An Inadvertent Legacy: Transphobia and the Criminal Justice System

Restricting the latitude to which law enforcement may detain citizens through selective profiling is an essential necessity that fortifies the safety of transgender people in concern to policing— but the social impressions made by systemic legislation still leave behind an uncertain legacy of collective stigma in the country, and leaves all matters of which that has influence over unaccounted for. The system of American policing tragically sustains precedents of injustice within and not limited to gender- and race-based selective profiling, interpersonal marginalization, and governmental disillusionment for the entirety of the transgender community, and especially for those whose gender identities intersect with the exploitation of their identities as members of racial minorities.


So far as all spheres outside the law are concerned, there is not enough socially distinguishable of the country before and after issuing certain legal reforms intended to dismantle race and trans-selective profiling, therefore, no transgender person is truly liberated from the struggle for justice until the transition from systemic decriminalization to social destigmatization is actively pursued.

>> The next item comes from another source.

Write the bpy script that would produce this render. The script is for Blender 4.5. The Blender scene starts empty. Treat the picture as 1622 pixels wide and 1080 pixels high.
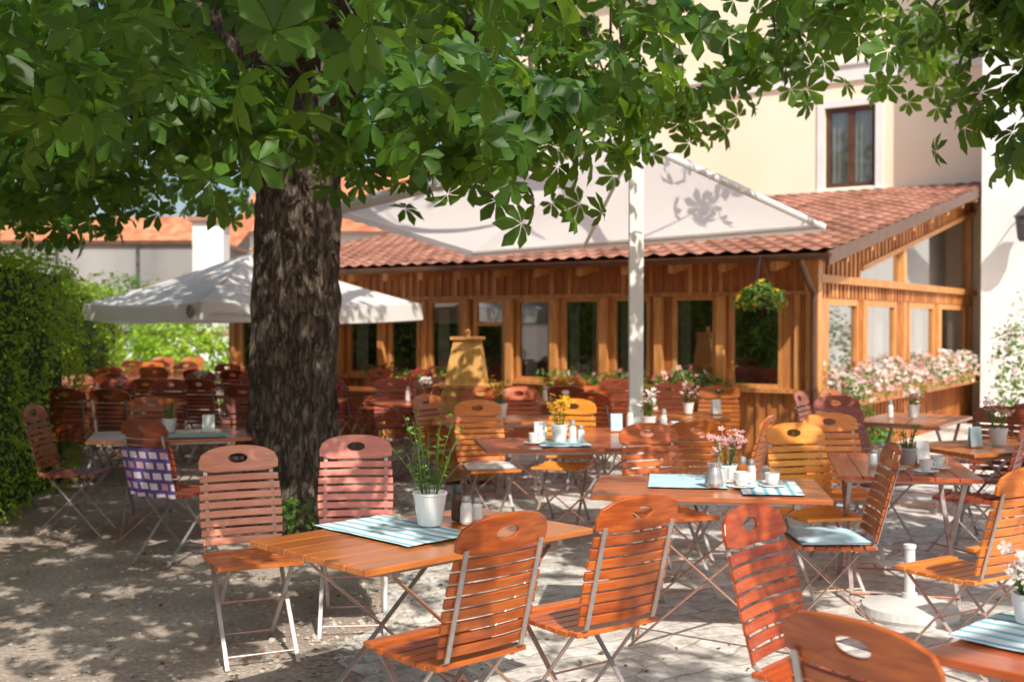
import bpy, math, random
import numpy as np
from mathutils import Vector, Matrix, noise
random.seed(7); rng=np.random.default_rng(7)
scene=bpy.context.scene
COL=scene.collection

# ---------------------------------------------------------------- materials
def nmat(name):
    m=bpy.data.materials.new(name); m.use_nodes=True
    nt=m.node_tree; b=nt.nodes['Principled BSDF']
    return m,nt,b
def N(nt,t,**k):
    n=nt.nodes.new(t)
    for a,v in k.items(): setattr(n,a,v)
    return n
def ramp(nt,stops):
    r=N(nt,'ShaderNodeValToRGB'); e=r.color_ramp.elements
    e[0].position=stops[0][0]; e[0].color=(*stops[0][1],1)
    e[1].position=stops[-1][0]; e[1].color=(*stops[-1][1],1)
    for p,c in stops[1:-1]:
        x=e.new(p); x.color=(*c,1)
    return r
def noisy(name,c1,c2,scale=5,rough=.7,stretch=(1,1,1),bump=0.0,bdist=.01,detail=6,metal=0,objrand=0.0,coat=0,spec=.5,c3=None,island=0):
    m,nt,b=nmat(name); L=nt.links
    tc=N(nt,'ShaderNodeTexCoord'); mp=N(nt,'ShaderNodeMapping'); mp.inputs['Scale'].default_value=stretch
    L.new(tc.outputs['Object'],mp.inputs['Vector'])
    nz=N(nt,'ShaderNodeTexNoise'); nz.inputs['Scale'].default_value=scale; nz.inputs['Detail'].default_value=detail
    L.new(mp.outputs[0],nz.inputs['Vector'])
    st=[(.3,c1),(.7,c2)] if c3 is None else [(.3,c1),(.55,c3),(.75,c2)]
    r=ramp(nt,st); L.new(nz.outputs['Fac'],r.inputs[0])
    out=r.outputs[0]
    if island>0:
        g=N(nt,'ShaderNodeNewGeometry'); ad=N(nt,'ShaderNodeMath',operation='MULTIPLY_ADD'); ad.inputs[1].default_value=island
        L.new(g.outputs['Random Per Island'],ad.inputs[0]); 
        sb=N(nt,'ShaderNodeMath',operation='SUBTRACT'); sb.inputs[1].default_value=island/2; L.new(nz.outputs['Fac'],sb.inputs[0]); L.new(sb.outputs[0],ad.inputs[2]); L.new(ad.outputs[0],r.inputs[0])
    if objrand>0:
        oi=N(nt,'ShaderNodeObjectInfo'); hs=N(nt,'ShaderNodeHueSaturation')
        mr=N(nt,'ShaderNodeMapRange'); mr.inputs['To Min'].default_value=1-objrand; mr.inputs['To Max'].default_value=1+objrand
        L.new(oi.outputs['Random'],mr.inputs['Value']); L.new(mr.outputs[0],hs.inputs['Value']); 
        mr2=N(nt,'ShaderNodeMapRange'); mr2.inputs['To Min'].default_value=.5-.01; mr2.inputs['To Max'].default_value=.5+.012
        ml=N(nt,'ShaderNodeMath',operation='FRACT'); mm=N(nt,'ShaderNodeMath',operation='MULTIPLY'); mm.inputs[1].default_value=7.3
        L.new(oi.outputs['Random'],mm.inputs[0]); L.new(mm.outputs[0],ml.inputs[0]); L.new(ml.outputs[0],mr2.inputs['Value'])
        L.new(mr2.outputs[0],hs.inputs['Hue'])
        L.new(out,hs.inputs['Color']); out=hs.outputs[0]
    L.new(out,b.inputs['Base Color'])
    b.inputs['Roughness'].default_value=rough; b.inputs['Metallic'].default_value=metal
    b.inputs['Specular IOR Level'].default_value=spec
    if coat: b.inputs['Coat Weight'].default_value=coat; b.inputs['Coat Roughness'].default_value=.18
    if bump>0:
        bp=N(nt,'ShaderNodeBump'); bp.inputs['Strength'].default_value=bump; bp.inputs['Distance'].default_value=bdist
        L.new(nz.outputs['Fac'],bp.inputs['Height']); L.new(bp.outputs[0],b.inputs['Normal'])
    return m
def leafmat(name,c1,c2,trans=(.2,.35,.04),tw=.4,scale=2.0,rough=.45):
    m,nt,b=nmat(name); L=nt.links
    g=N(nt,'ShaderNodeNewGeometry'); nz=N(nt,'ShaderNodeTexNoise'); nz.inputs['Scale'].default_value=scale; nz.inputs['Detail'].default_value=3
    L.new(g.outputs['Position'],nz.inputs['Vector'])
    r=ramp(nt,[(.3,c1),(.7,c2)])
    mx=N(nt,'ShaderNodeMath',operation='ADD'); mr=N(nt,'ShaderNodeMapRange'); mr.inputs['To Min'].default_value=-.22; mr.inputs['To Max'].default_value=.22
    L.new(g.outputs['Random Per Island'],mr.inputs['Value']); L.new(nz.outputs['Fac'],mx.inputs[0]); L.new(mr.outputs[0],mx.inputs[1])
    L.new(mx.outputs[0],r.inputs[0]); L.new(r.outputs[0],b.inputs['Base Color'])
    b.inputs['Roughness'].default_value=rough; b.inputs['Specular IOR Level'].default_value=.3
    t=N(nt,'ShaderNodeBsdfTranslucent'); t.inputs['Color'].default_value=(*trans,1)
    ms=N(nt,'ShaderNodeMixShader'); ms.inputs[0].default_value=tw
    L.new(b.outputs[0],ms.inputs[1]); L.new(t.outputs[0],ms.inputs[2])
    L.new(ms.outputs[0],nt.nodes['Material Output'].inputs['Surface'])
    return m
def fabric(name,c,tc,tw=.4):
    m=noisy(name,tuple(x*.93 for x in c),c,scale=2,rough=.85,bump=.1,spec=.1)
    nt=m.node_tree; b=nt.nodes['Principled BSDF']
    t=N(nt,'ShaderNodeBsdfTranslucent'); t.inputs['Color'].default_value=(*tc,1)
    ms=N(nt,'ShaderNodeMixShader'); ms.inputs[0].default_value=tw
    nt.links.new(b.outputs[0],ms.inputs[1]); nt.links.new(t.outputs[0],ms.inputs[2])
    nt.links.new(ms.outputs[0],nt.nodes['Material Output'].inputs['Surface'])
    return m
M={}
M['chair']=noisy('varnished_wood',(.34,.06,.012),(.6,.145,.026),scale=6,rough=.36,stretch=(1.2,8,8),objrand=.2,coat=.22,bump=.05,bdist=.002,island=.35)
M['chair_org']=noisy('orange_wood',(.66,.18,.022),(.88,.3,.05),scale=6,rough=.36,stretch=(1.2,8,8),objrand=.12,coat=.2,island=.3)
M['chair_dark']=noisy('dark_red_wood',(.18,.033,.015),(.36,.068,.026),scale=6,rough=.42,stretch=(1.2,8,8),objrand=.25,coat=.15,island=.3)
M['chair_pink']=noisy('sheen_tint_wood',(.6,.19,.12),(.78,.3,.2),scale=6,rough=.4,stretch=(1.2,8,8),objrand=.08,coat=.3,island=.3)  # pink sun sheen on the varnish, painted in as base colour
M['table']=noisy('table_wood',(.34,.075,.02),(.56,.15,.04),scale=4,rough=.3,stretch=(1.5,14,8),objrand=.12,coat=.4,bump=.06,bdist=.002,island=.3)
M['steel']=noisy('galvanised_steel',(.4,.4,.39),(.58,.58,.56),scale=14,rough=.42,metal=.6)
M['dmetal']=noisy('dark_iron',(.05,.05,.055),(.12,.12,.12),scale=10,rough=.5,metal=.4)
M['white']=noisy('white_paint',(.76,.75,.72),(.85,.84,.81),scale=3,rough=.5)
M['china']=noisy('white_china',(.78,.78,.76),(.84,.84,.82),scale=3,rough=.15)
M['plaster']=noisy('cream_plaster',(.9,.77,.57),(.95,.84,.66),scale=.8,rough=.9,bump=.15,bdist=.01,spec=.2)
M['wplaster']=noisy('white_plaster',(.84,.82,.79),(.92,.91,.89),scale=.9,rough=.9,bump=.2,bdist=.01,spec=.2)
M['gplaster']=noisy('grey_render',(.22,.21,.2),(.36,.34,.32),scale=.7,rough=.95,stretch=(1,1,.5),bump=.2)
M['larch']=noisy('larch_boards',(.3,.105,.03),(.58,.235,.068),scale=3.2,rough=.6,stretch=(6,6,.7),bump=.2,bdist=.004,c3=(.46,.165,.045),island=.25)
M['larch_l']=noisy('larch_frames',(.48,.19,.05),(.72,.34,.11),scale=4,rough=.5,stretch=(5,5,.8),bump=.15,bdist=.004,island=.25)
M['brown']=noisy('brown_frame',(.07,.03,.018),(.12,.055,.03),scale=5,rough=.45)
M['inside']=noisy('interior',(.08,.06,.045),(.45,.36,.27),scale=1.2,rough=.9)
M['curtain']=fabric('curtain_cloth',(.88,.87,.83),(.6,.58,.5),.2)
M['gutter']=noisy('copper_gutter',(.13,.065,.04),(.2,.1,.06),scale=5,rough=.4,metal=.5)
M['awning']=fabric('awning_cloth',(.93,.88,.83),(.98,.9,.84),.66)
M['parasol']=fabric('parasol_cloth',(.92,.9,.85),(.85,.78,.68),.35)
M['mark']=noisy('print_brown',(.2,.14,.1),(.28,.2,.14),scale=5,rough=.8)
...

A greater public consciousness over the corruption of America’s criminal justice system accrued greatly over the past few years, and the momentum of civil action propelled demands to repeal what came to be known colloquially as the “Walking While Trans” ban. Enacted in 1976 as the “Loitering Under the Purpose of Prostitution” law in New York and California, the law fundamentally sanctions for the prosecution of sex workers to the discretion of the police, but its broad provisions also exacerbate a disproportionate policing of transgender people— and particularly against women of color, with 91% of those arrested under the statute reported to be Black or Latine according to the New York State Division of Criminal Justice Services.

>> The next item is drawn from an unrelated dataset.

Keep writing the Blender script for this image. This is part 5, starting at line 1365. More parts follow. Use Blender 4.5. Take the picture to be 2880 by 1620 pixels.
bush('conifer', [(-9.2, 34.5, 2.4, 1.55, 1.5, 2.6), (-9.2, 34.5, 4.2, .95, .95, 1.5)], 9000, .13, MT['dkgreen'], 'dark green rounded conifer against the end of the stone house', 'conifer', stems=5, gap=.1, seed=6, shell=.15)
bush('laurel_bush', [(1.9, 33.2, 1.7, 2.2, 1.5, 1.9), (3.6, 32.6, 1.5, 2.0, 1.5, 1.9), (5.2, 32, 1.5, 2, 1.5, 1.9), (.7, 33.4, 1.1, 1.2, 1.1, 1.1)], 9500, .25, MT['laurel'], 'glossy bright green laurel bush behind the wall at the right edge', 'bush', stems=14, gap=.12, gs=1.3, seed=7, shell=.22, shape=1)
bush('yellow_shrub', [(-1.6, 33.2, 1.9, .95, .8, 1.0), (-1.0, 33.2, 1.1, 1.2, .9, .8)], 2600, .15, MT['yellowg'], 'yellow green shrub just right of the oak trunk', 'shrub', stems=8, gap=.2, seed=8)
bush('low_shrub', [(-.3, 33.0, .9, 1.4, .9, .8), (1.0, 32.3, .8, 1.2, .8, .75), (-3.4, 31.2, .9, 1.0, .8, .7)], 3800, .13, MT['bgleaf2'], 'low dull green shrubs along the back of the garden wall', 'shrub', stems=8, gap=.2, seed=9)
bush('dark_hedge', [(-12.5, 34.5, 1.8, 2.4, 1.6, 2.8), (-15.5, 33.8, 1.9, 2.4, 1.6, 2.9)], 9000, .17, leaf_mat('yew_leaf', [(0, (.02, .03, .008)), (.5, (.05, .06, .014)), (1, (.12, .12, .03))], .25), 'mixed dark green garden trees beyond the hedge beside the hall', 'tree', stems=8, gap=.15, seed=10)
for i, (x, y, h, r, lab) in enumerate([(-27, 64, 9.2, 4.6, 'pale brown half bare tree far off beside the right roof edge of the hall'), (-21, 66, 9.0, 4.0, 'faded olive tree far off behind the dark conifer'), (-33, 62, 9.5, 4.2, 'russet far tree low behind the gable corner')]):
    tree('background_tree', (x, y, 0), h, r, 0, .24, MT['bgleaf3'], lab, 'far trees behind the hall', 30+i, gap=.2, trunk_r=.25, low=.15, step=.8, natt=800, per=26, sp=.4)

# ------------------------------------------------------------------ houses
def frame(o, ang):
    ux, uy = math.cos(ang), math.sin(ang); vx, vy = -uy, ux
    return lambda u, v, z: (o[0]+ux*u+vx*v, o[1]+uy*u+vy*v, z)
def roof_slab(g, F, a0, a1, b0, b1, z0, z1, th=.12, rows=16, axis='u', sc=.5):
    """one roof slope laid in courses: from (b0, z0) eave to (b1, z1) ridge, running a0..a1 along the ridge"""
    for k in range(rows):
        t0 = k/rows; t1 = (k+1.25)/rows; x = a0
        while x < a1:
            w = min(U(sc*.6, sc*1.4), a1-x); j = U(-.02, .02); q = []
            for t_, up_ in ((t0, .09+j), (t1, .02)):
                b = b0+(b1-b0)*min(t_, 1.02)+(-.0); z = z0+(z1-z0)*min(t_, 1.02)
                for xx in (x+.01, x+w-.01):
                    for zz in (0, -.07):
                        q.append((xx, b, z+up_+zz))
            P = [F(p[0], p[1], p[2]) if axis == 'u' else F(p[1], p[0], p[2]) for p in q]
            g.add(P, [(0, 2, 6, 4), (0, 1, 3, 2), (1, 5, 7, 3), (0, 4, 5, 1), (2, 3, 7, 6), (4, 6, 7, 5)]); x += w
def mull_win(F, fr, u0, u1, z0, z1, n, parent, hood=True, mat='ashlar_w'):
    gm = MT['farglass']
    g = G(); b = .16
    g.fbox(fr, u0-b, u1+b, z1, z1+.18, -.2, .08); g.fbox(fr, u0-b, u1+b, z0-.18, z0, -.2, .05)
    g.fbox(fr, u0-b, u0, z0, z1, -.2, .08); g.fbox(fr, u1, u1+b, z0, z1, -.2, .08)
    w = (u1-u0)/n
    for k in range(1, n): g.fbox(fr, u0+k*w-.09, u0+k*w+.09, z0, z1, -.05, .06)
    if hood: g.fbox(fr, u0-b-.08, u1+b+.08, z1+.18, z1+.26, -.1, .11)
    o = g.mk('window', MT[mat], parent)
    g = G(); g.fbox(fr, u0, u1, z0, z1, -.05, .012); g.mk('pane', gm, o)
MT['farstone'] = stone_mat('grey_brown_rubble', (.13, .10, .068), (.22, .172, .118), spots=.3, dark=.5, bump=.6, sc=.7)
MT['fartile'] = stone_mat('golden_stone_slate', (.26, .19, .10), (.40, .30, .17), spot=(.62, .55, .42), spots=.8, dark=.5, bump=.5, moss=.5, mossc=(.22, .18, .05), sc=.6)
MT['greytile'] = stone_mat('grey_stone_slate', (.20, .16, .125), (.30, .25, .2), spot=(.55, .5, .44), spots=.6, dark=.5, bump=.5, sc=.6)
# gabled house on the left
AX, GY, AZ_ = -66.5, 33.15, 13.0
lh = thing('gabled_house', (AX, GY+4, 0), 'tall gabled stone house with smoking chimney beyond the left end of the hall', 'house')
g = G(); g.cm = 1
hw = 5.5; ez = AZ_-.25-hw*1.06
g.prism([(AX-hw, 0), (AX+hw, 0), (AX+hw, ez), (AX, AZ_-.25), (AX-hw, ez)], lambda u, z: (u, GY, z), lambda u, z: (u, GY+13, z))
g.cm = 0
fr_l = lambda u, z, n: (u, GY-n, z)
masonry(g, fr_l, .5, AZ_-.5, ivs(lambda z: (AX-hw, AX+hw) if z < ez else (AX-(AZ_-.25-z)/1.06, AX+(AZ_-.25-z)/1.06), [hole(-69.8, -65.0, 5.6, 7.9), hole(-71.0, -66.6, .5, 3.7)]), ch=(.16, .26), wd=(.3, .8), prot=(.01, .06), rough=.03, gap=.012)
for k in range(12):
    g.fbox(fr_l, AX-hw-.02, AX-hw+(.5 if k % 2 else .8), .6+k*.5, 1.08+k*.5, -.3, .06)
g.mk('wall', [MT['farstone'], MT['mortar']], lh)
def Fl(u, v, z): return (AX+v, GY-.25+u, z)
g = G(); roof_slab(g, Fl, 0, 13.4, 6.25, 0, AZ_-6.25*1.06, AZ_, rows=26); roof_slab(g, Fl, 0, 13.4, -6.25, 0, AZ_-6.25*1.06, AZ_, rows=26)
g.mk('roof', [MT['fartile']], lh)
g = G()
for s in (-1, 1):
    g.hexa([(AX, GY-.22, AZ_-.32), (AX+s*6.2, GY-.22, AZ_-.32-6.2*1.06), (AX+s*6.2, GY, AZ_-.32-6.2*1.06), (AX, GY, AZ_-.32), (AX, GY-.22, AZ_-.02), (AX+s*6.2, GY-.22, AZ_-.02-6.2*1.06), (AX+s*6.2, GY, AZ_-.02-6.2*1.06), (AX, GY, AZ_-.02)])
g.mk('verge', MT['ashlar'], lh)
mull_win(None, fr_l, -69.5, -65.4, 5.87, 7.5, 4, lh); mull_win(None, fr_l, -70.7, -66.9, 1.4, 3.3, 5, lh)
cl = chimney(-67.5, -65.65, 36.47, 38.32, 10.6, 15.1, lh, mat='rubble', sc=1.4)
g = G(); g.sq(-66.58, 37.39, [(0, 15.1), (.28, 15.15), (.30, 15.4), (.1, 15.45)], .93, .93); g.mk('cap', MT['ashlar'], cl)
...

Though recently revoked in both states, the inherently outdated theory of the law still reverberates deeply across America, far beyond its original jurisdiction. The social aftermath of transphobic legislation is an irreversible constant of indignity. Amending outdated legislation in the interest of necessity does not amend for the forcible coercion of transgender people into the trans-exploitative legal complex, and they are all are continually beset with disproportionate rates of discrimination in every domain.

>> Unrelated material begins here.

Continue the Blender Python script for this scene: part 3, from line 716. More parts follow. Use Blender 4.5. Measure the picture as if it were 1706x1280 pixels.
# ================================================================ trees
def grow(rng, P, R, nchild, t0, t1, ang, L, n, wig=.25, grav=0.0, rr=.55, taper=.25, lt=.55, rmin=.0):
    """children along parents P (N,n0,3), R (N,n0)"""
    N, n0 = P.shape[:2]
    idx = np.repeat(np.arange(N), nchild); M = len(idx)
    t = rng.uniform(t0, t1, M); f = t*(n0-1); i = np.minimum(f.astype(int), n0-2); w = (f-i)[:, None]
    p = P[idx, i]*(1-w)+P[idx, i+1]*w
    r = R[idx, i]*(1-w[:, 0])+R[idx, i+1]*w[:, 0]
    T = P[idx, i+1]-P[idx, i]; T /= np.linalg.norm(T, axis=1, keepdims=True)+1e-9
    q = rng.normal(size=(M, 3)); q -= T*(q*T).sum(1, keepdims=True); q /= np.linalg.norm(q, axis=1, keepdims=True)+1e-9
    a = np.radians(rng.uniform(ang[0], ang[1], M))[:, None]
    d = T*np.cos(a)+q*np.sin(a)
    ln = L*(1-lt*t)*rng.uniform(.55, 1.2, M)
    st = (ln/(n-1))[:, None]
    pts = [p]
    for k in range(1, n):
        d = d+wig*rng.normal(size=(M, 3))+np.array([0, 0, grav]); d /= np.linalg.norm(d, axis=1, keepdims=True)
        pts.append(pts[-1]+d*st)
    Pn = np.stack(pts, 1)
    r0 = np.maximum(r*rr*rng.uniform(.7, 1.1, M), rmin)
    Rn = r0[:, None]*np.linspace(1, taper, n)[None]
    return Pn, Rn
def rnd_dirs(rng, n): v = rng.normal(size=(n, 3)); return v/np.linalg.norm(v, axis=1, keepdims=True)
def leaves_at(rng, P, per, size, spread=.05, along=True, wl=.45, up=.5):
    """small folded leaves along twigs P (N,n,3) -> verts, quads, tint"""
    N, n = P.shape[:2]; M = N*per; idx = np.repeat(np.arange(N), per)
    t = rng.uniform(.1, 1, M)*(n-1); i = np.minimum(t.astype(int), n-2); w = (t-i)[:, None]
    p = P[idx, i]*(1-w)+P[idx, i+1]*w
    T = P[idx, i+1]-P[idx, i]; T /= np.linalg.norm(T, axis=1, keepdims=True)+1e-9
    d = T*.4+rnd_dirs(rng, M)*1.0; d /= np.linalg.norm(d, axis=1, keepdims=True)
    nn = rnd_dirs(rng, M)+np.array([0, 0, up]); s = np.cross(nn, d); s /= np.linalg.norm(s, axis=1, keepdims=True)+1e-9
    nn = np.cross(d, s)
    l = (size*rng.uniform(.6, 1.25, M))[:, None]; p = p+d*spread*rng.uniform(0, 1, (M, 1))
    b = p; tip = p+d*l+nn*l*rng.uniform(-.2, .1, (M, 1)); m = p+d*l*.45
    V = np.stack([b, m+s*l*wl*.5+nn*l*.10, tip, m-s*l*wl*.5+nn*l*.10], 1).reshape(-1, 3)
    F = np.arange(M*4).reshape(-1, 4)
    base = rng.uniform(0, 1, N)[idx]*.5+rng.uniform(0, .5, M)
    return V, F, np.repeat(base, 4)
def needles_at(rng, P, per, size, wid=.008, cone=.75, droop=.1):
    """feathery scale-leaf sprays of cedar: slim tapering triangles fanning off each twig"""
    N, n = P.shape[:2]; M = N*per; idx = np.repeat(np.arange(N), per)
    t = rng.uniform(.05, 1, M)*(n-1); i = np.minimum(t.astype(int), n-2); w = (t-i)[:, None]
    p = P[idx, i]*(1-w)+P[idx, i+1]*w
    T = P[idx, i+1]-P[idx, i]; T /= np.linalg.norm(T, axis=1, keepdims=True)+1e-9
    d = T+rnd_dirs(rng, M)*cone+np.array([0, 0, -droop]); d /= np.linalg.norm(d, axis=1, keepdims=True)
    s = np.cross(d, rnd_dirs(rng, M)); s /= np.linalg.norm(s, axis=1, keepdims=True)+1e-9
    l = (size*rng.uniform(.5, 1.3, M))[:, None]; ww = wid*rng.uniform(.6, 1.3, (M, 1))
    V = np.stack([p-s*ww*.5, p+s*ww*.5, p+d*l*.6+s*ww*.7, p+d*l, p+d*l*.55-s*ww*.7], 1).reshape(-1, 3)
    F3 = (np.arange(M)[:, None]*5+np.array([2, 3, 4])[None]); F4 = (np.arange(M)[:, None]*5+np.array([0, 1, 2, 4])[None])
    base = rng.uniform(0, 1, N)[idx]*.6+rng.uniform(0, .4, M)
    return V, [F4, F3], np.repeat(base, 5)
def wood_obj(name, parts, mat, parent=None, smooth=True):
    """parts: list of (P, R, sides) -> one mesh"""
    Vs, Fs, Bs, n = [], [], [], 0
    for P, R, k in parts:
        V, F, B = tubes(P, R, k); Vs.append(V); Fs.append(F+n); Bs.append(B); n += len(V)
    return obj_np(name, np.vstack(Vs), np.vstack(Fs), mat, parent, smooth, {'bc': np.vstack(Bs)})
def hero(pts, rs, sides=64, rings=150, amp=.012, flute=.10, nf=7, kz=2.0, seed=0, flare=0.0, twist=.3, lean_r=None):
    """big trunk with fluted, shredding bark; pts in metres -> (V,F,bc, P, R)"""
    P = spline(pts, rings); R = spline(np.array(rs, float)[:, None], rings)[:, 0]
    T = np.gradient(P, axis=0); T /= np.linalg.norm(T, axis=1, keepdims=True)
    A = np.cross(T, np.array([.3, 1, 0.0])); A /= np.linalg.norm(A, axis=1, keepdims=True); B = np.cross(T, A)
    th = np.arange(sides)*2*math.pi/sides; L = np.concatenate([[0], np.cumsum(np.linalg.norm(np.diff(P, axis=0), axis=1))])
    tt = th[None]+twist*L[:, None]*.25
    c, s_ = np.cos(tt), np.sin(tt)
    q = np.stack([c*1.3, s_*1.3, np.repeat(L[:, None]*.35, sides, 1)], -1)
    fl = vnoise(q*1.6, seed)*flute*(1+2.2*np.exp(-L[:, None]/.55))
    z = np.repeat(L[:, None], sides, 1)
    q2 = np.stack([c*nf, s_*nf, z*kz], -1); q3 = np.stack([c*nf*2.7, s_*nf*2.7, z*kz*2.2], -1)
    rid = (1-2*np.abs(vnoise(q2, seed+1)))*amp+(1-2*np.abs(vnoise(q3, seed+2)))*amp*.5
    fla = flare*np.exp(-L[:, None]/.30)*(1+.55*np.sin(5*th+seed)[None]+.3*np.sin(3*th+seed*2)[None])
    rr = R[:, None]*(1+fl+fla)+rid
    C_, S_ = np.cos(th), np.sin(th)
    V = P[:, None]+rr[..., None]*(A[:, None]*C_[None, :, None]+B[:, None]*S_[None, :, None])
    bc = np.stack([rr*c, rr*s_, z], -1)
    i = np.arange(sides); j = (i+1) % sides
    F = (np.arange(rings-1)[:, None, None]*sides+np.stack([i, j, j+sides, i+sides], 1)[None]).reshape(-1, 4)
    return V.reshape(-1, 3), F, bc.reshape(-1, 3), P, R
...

Within incarceration, trans-identifying people are much more likely to face abuse in the law through neglect by police officials as the dysphoric conditions of rigid single-sex corrections facilities compel them to concede to the mentally destructive alternate of solitary confinement, and in the workplace setting, are less favored by employers to less competent candidates in 48 percent of cases, according to the Center of American Progress and the Movement Advancement Project. The resultant concept of “transgender inferiority,” as both an internalized and socially nationalized ordeal, inevitably severs the accessibility that transgender people have over the vital necessities to living in their country.


Any prospect of a virtual justice requires holding a considerable measure of accountability toward the law to restitute for its social devastations against the transgender community, but the pragmatic responsibility to proactively pursue equity meanwhile depends on the individual, in their role to destigmatize the trans identity both internally and communally. Looking beyond its superficial plausibility, legal revocation is not where the defining threshold of social necessity should begin — efforts within restoration and empowerment are.


Works Cited

“Senate To Repeal ‘Walking While Trans’ Law.” The New York State Senate, February 2, 2021.

“Unjust: How the Broken Criminal Justice System Fails Transgender People.” Movement

Advancement Project, May 2016.

“USA: Stonewalled: Police Abuse and Misconduct against Lesbian, Gay, Bisexual and

Transgender People in the U.S.” Amnesty International, September 21, 2005. https://www.amnesty.org/en/documents/amr51/122/2005/en/.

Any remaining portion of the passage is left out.